Under the circumstances, the mother’s brief suffices to preserve for review
the issue of her right to a jury trial. The law concerning this issue is well-settled, the
relevant portion of the trial record is quite limited and easily reviewed, and the trial
court’s error is manifest on the face of the record. While better briefing would have
been helpful and appreciated, we must construe appellate briefs “reasonably, yet
liberally,” and we “should reach [the] merits” on appeal “whenever reasonably
possible.” Tanner v. Black, 464 S.W.3d 23, 29 (Tex. App.—Houston [1st Dist.]
2015, no pet.) (relying on Perry v. Cohen, 272 S.W.3d 585, 588 (Tex. 2008)).
Harmless Error
The majority further concludes that any error in denying the mother a trial by
jury was harmless and thus not a basis for reversal. The majority is mistaken.
6 The erroneous denial of a jury request is harmless if and only if “the record
shows that no material issues of fact exist and an instructed verdict would have been
justified.” Halsell v.
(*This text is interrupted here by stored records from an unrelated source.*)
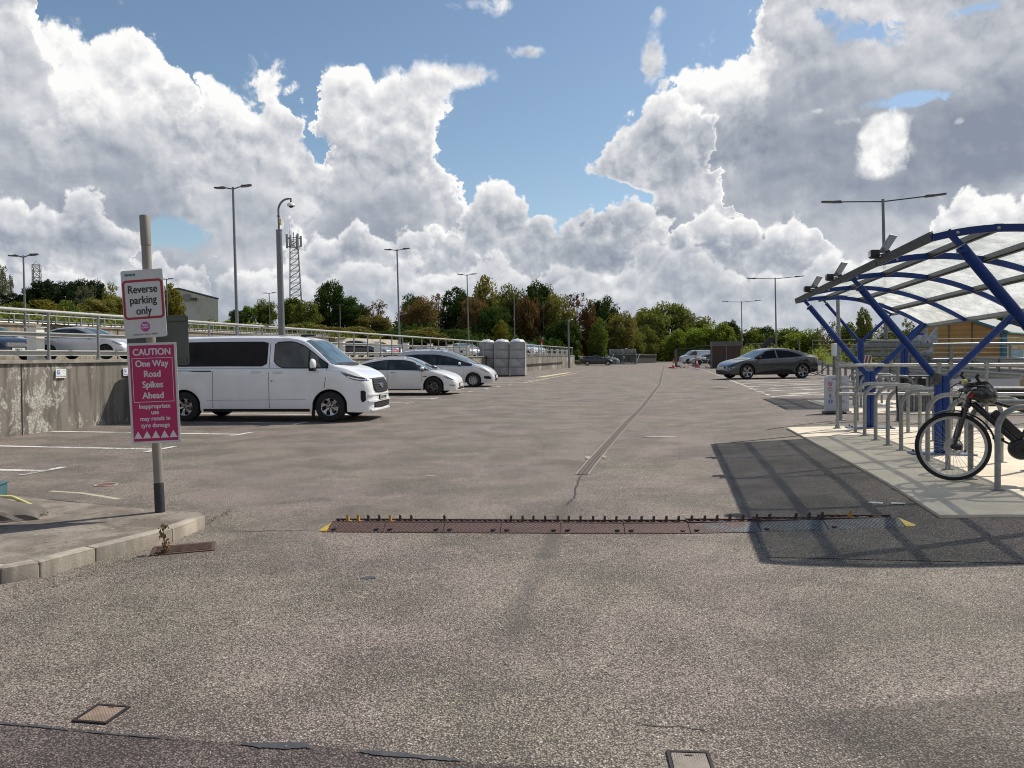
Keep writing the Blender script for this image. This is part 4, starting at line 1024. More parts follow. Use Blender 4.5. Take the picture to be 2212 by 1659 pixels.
class Car:
    """local frame: +X forward, front axle at x=0, ground at z=0"""
    def __init__(s, name, label, cat, group, sp, loc, rz, pm):
        s.sp = sp; s.L, s.W = sp['L'], sp['W']; s.x1 = sp['fo']; s.x0 = s.x1-s.L; s.wb = sp['wb']
        s.top = interp([(s.x0+a, z) for a, z in sp['top']]); s.belt = interp([(s.x0+a, z) for a, z in sp['belt']])
        s.plan = interp([(s.x0+a, w_) for a, w_ in sp['plan']]); s.sill = interp([(s.x0+a, z) for a, z in sp['sill']])
        s.Rr = sp['R']; s.ra = sp.get('ra', s.Rr+.055); s.tum = sp.get('tumble', .42)
        sh = (s.W/2-.13)*sp.get('near', 1); loc = (loc[0]-math.sin(rz)*sh, loc[1]+math.cos(rz)*sh, loc[2])
        s.e = empty(name, loc, rz, label, cat, group); s.pm = pm; s.cache = {}
        s.body()
    def zb(s, x):
        z = s.sill(x)
        for xa in (0, -s.wb):
            d = abs(x-xa)
            if d < s.ra: z = max(z, s.Rr*.98+math.sqrt(max(0, s.ra**2-d*d)))
        return z
    def ring(s, x, arch=True):
        key = (round(x, 4), arch)
        if key in s.cache: return s.cache[key]
        zt = s.top(x); zbe = min(s.belt(x), zt-.05); wB = s.plan(x)*s.W/2; z0 = min(s.zb(x) if arch else s.sill(x), zbe-.08)
        h = max(0, zt-zbe); d = zbe-z0; cr = min(.09, h*.45)
        wr = wB-.05*min(1, h/.05)-s.tum*max(0, h-.05)
        fl = .012 if arch and any(abs(x-xa) < s.ra+.05 for xa in (0, -s.wb)) else 0
        k = s.sp.get('lowin', .965)
        r_ = [(wB*k+fl, z0), (wB*(k+.012)+fl, z0+.03 if d > .2 else z0+d*.1), (wB*(.993)+fl*.6, z0+d*.32), (wB, z0+d*.6), (wB*.998, z0+d*.82), (wB*.985, zbe-.012), (wB*.972, zbe+.004)]
        gh = zt-cr-zbe
        for f in (.25, .5, .75): r_.append((wB*.972+(wr-wB*.972)*f, zbe+.004+(gh-.004)*f))
        r_ += [(wr, zt-cr), (wr-.028, zt-cr*.55), (wr*.90-.03, zt-cr*.25), (wr*.62, zt-cr*.07), (wr*.3, zt), (0, zt)]
        s.cache[key] = r_; return r_
    def wid(s, x, z):
        r_ = s.ring(x, False)
        if z <= r_[0][1]: return r_[0][0]
        for (a, za), (b, zb_) in zip(r_, r_[1:]):
            if za <= z <= zb_: return a+(b-a)*((z-za)/max(1e-6, zb_-za))
        return 0
    def zsurf(s, x, y):
        r_ = s.ring(x, False); y = abs(y)
        for (a, za), (b, zb_) in list(zip(r_, r_[1:]))[6:]:
            if b <= y <= a: return za+(zb_-za)*((a-y)/max(1e-6, a-b))
        return r_[6][1]
    def endx(s, y, z, front=True):
        lo, hi = (0.0, s.x1) if front else (-s.wb, s.x0)
        for _ in range(26):
            m = (lo+hi)/2; zt = s.zsurf(m, y)
            ins = s.wid(m, z) >= abs(y) and z <= max(zt, s.ring(m, False)[5][1] if abs(y) > .98*s.plan(m)*s.W/2 else zt)
            if ins: lo = m
            else: hi = m
        return lo
    def body(s):
        xs = set(rng(s.x0, s.x1, .055))
        for a in (.004, .015, .035, .065, .1, .15): xs.add(s.x0+a); xs.add(s.x1-a)
        for xa in (0, -s.wb):
            xs |= {xa-s.ra-.0015, xa+s.ra+.0015}
            for k in range(0, 15): xs.add(xa-s.ra*math.cos(math.pi*k/14))
        for a, z in s.sp['top']: xs.add(s.x0+a)
        xs = sorted(xs); out = [xs[0]]
        for x in xs[1:]:
            if x-out[-1] > .0012: out.append(x)
        bm = bmesh.new(); prev = None; first = None
        for x in out:
            r_ = s.ring(x); c = [bm.verts.new((x, y, z)) for y, z in r_[:-1]]+[bm.verts.new((x, 0, r_[-1][1]))]+[bm.verts.new((x, -y, z)) for y, z in r_[-2::-1]]
            if prev:
                n_ = len(c)
                for k in range(n_):
                    f = bm.faces.new((prev[k], prev[(k+1) % n_], c[(k+1) % n_], c[k])); f.material_index = 1 if k == n_-1 else 0
                    if k in (0, n_-2) and s.sp.get('clad'): f.material_index = 1
            else: first = c
            prev = c
        bm.faces.new(first[::-1]); bm.faces.new(prev)
        for v in bm.verts: v.co.y *= -1
        s.bodyo = obj('body', bm, [s.pm, M_UNDER], s.e, 32)
    def side(s, name, pts_top, pts_bot, m, both=True, off=.004, nz=4, arch=False, n_=24, only=0):
        """patch on the flank between two curves (x measured from the front axle); one mesh each side"""
        ft, fb = interp(pts_top), interp(pts_bot); xa, xb = max(pts_top[0][0], pts_bot[0][0]), min(pts_top[-1][0], pts_bot[-1][0])
        res = []
        for sg in ((-1, 1) if both and not only else (only or -1,)):
            bm = bmesh.new(); prev = None
            for i in range(n_+1):
                x = xa+(xb-xa)*i/n_; zt, zl = ft(x), fb(x); c = []
                for k in range(nz+1):
                    z = zl+(zt-zl)*k/nz; c.append(bm.verts.new((x, sg*(s.wid(x, z)+off), z)))
                if prev:
                    for k in range(nz): bm.faces.new((prev[k], prev[k+1], c[k+1], c[k]) if sg < 0 else (prev[k], c[k], c[k+1], prev[k+1]))
                prev = c
            o = obj(name, bm, m, s.e, norm=False)
            for p_ in o.data.polygons: p_.use_smooth = True
            res.append(o)
        return res
    def vseam(s, x, z0, z1, w_=.010):
        for sg in (-1, 1):
            bm = bmesh.new(); prev = None
            for i in range(13):
                z = z0+(z1-z0)*i/12; xx = x(z) if callable(x) else x
                c = [bm.verts.new((xx+d, sg*(s.wid(xx, z)+.0022), z)) for d in (-w_/2, w_/2)]
                if prev: bm.faces.new((prev[0], prev[1], c[1], c[0]))
                prev = c
            obj('door_seam', bm, M_SEAM, s.e)
    def toppatch(s, name, xa, xb, m, fa=.86, fb=.86, off=.006, n_=14, ny=10, bow=0.0):
        bm = bmesh.new(); prev = None
        for i in range(n_+1):
            u = i/n_; c = []
            for k in range(ny+1):
                v = -1+2*k/ny; x = xa+(xb-xa)*u+bow*(1-v*v)*u
                r_ = s.ring(x, False); w_ = r_[10][0]*(fa+(fb-fa)*u)
                y = v*w_; z = s.zsurf(x, y); dzx = (s.top(x+.02)-s.top(x-.02))/.04; L_ = math.hypot(1, dzx)
                c.append(bm.verts.new((x-dzx/L_*off, y, z+off/L_)))
            if prev:
                for k in range(ny): bm.faces.new((prev[k], prev[k+1], c[k+1], c[k]))
            prev = c
        o = obj(name, bm, m, s.e)
        for p_ in o.data.polygons: p_.use_smooth = True
        return o
    def front(s, name, poly_yz, m, off=.006, front=True, parent=None, ny=10):
        """patch on the nose: top and bottom curves over y"""
        (tp, bt) = poly_yz; ft, fb = interp(tp), interp(bt); ya, yb = tp[0][0], tp[-1][0]; bm = bmesh.new(); prev = None
        for i in range(ny+1):
            y = ya+(yb-ya)*i/ny; c = []
            for k in range(5):
                z = fb(y)+(ft(y)-fb(y))*k/4; c.append(bm.verts.new((s.endx(y, z, front)+(off if front else -off), y, z)))
            if prev:
                for k in range(4): bm.faces.new((prev[k], prev[k+1], c[k+1], c[k]))
            prev = c
        return obj(name, bm, m, parent or s.e)
    def bar(s, name, y0, y1, z, h, d, m, parent=None, front=True, n_=8, off=.0):
        bm = bmesh.new(); sg = 1 if front else -1
        pts = []
        for i in range(n_+1):
            y = y0+(y1-y0)*i/n_; pts.append((s.endx(y, z, front)+sg*off, y, z))
        for a, b in zip(pts, pts[1:]):
            q = [bm.verts.new((p_[0]+dx, p_[1], p_[2]+dz_)) for p_ in (a, b) for dx, dz_ in ((-.01*sg, -h/2), (d*sg, -h/2), (d*sg, h/2), (-.01*sg, h/2))]
            for k in range(4): bm.faces.new((q[k], q[(k+1) % 4], q[4+(k+1) % 4], q[4+k]))
        return obj(name, bm, m, parent or s.e)
    def wheels(s, style, m_rim, w_=.21, inset=.02):
        me, mr = wheel_mesh(s.Rr, s.Rr*s.sp.get('rimf', .66), w_, style, m_rim, None)
        for xa in (0, -s.wb):
            for sg in (-1, 1):
                o = bpy.data.objects.new('wheel', None); col.objects.link(o); o.parent = s.e
                o.location = (xa, sg*(s.W/2-w_/2-inset), s.Rr); o.rotation_euler = (0, (0 if xa else .35)+rnd.uniform(0, 1), 0 if sg < 0 else math.pi)
                t_ = bpy.data.objects.new('tyre', me); col.objects.link(t_); t_.parent = o
                r_ = bpy.data.objects.new('rim', mr); col.objects.link(r_); r_.parent = o
    def mirror(s, x, z, m, sz=(.17, .10, .13), low=False, arm=.10):
        for sg in (-1, 1):
            y = s.wid(x, z)+arm
            bm = bmesh.new(); bmesh.ops.create_icosphere(bm, subdivisions=3, radius=1)
            for v in bm.verts:
                c = v.co; f = 1.0
                v.co = Vector((x+c.x*sz[0]/2*(1 if c.x > 0 else .55), sg*(y+.03+c.y*sz[1]), z+.06+(abs(c.z)**.8)*math.copysign(1, c.z)*sz[2]/2))
            mo = obj('mirror', bm, m, s.e, 60)
            bm = bmesh.new(); tube(bm, [(x+.01, sg*(y-arm-.01), z), (x-.0, sg*(y+.0), z+.01)], .022, 8)
            box(bm, (x-.0, sg*(y+.03), z+.06-sz[2]*.47), (sz[0]*.72, sz[1]*1.5, sz[2]*.28), bev=.012)
            obj('mirror_base', bm, M_TRIM, mo)
    def handle(s, x, z, m, ln=.16, h=.028, only=0):
        for sg in (-1, 1):
            bm = bmesh.new(); y = s.wid(x, z); box(bm, (x, sg*(y+.018), z), (ln, .022, h), bev=.008); box(bm, (x-ln*.42, sg*(y+.006), z), (.03, .03, h*.8)); box(bm, (x+ln*.42, sg*(y+.006), z), (.03, .03, h*.8))
            obj('door_handle', bm, m, s.e, 40)
    def plate(s, z, txt=None, y=0, front=True, m=None):
        sg = 1 if front else -1; x = s.endx(.24, z, front)+.035*sg
        bm = bmesh.new(); box(bm, (x, y, z), (.012, .52, .111), bev=.003); o = obj('number_plate', bm, m or M_PLATE, s.e)
        bm = bmesh.new(); box(bm, (x-.03*sg, y, z), (.05, .54, .13)); obj('plate_holder', bm, M_TRIM, o)
        if txt:
            t_ = text(txt, .098, M_TXT, o, 0, 0, 0, bold=.002, sx=.92)
            t_.rotation_euler = (0, 0, R(90)*sg); t_.location = (x+.009*sg, y, z)
        return o

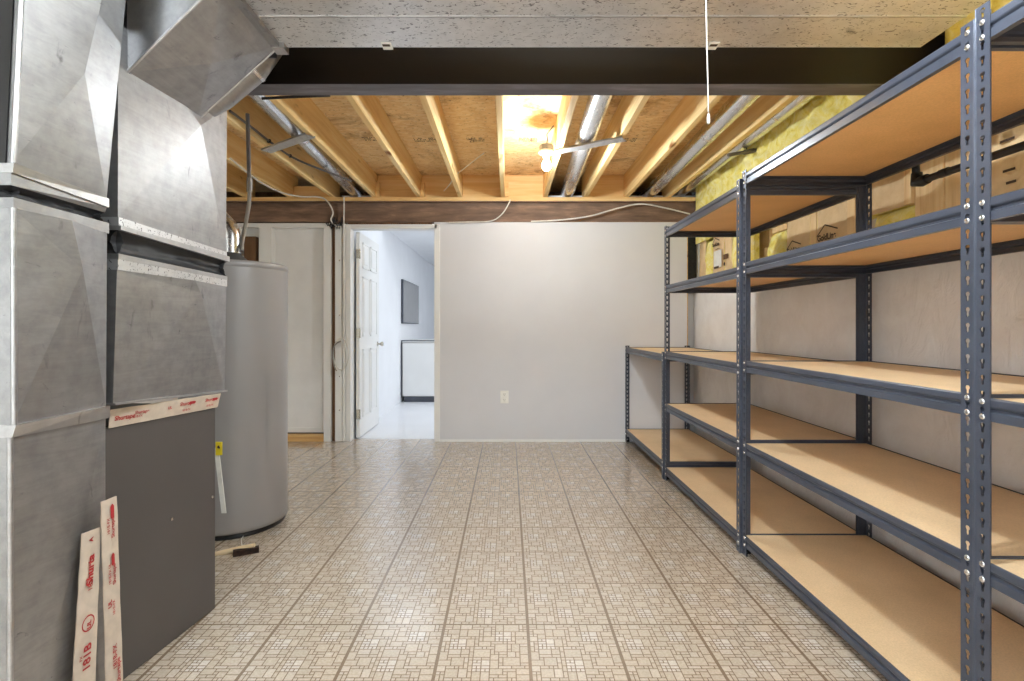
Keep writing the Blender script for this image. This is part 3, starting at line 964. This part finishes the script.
# ------------------------------------------------------------------ water heater
HX, HY, HR, HZ = -1.525, 2.89, .27, 1.435
wh = thing('water_heater', 'tall grey cylindrical water heater behind the furnace', 'water heater', (HX, HY, 0))
part('base_ring', MB().lathe([(HR - .012, .003), (HR - .012, .028), (HR - .03, .028)], (HX, HY, 0), 'black', 64), wh, 'black base ring')
part('tank', MB().lathe([(HR - .02, .026), (HR, .030), (HR, .05), (HR, HZ - .03)], (HX, HY, 0), 'heater', 72), wh)
part('top_cap', MB().lathe([(HR, HZ - .03), (HR + .004, HZ - .028), (HR + .004, HZ - .004), (HR - .004, HZ + .004), (HR - .03, HZ + .006), (0, HZ + .012)], (HX, HY, 0), 'heater', 72), wh)
part('access_panel', MB().grid(lambda u, v: Vector((HX + (HR + .004) * math.cos(-.50 + u * .28), HY + (HR + .004) * math.sin(-.50 + u * .28), .42 + v * .42)), 8, 2, 'heater'), wh)
part('draft_hood', MB().lathe([(.095, HZ + .012), (.095, HZ + .020), (.050, HZ + .062), (.048, HZ + .070)], (HX - .02, HY, 0), 'heater_dark', 32), wh, 'dark draft hood')
fz0 = HZ + .068
part('flue_pipe', MB().tube([(HX - .02, HY, fz0), (HX - .02, HY, fz0 + .10), (HX - .035, HY, fz0 + .15), (HX - .08, HY, fz0 + .20), (HX - .2, HY, fz0 + .25)], .046, 'pipe', 24), wh, 'shiny flue pipe')
gl = thing('gas_line', 'thin grey gas pipe dropping from the joists to the water heater', 'pipe', P(248, 195, 2.94))
part('rigid_pipe', MB().tube([P(247.5, 114, 2.94), P(249.5, 190, 2.94)], .011, 'cable_grey', 12), gl)
part('union', MB().tube([P(249.5, 178, 2.94), P(249.5, 192, 2.94)], .016, 'gas', 8, smooth=False), gl)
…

Dehoyos, 810 S.W.2d 371, 372 (Tex. 1991) (per curiam); see
also Taylor v. Taylor, 63 S.W.3d 93, 101 (Tex. App.—Waco 2001, no pet.) (reversal
required unless record shows no material fact dispute and instructed verdict proper).
The Department does not contend that no material issues of fact existed for
resolution by a factfinder and that the trial court would have been justified in
terminating the mother’s parental rights as a matter of law. The majority’s factual
sufficiency analysis shows that there were material fact disputes at trial. Thus, the
trial court’s error in denying the mother’s jury request was not harmless.
CONCLUSION
The remedy when a trial court errs in denying a jury request, and the error is
not harmless, is remand for a jury trial. Halsell, 810 S.W.2d at 372; Commerce &
Indus. Ins. Co. v. Ferguson-Stewart, 339 S.W.3d 744, 748–49 (Tex. App.—Houston
[1st Dist.] 2011, no pet.). On this record, the mother was entitled to try her case
before a jury. Because the majority does not give sufficient weight to her
constitutional right to a jury trial, I dissent.
7 Gordon Goodman Justice
Panel consists of Justices Keyes, Kelly, and Goodman.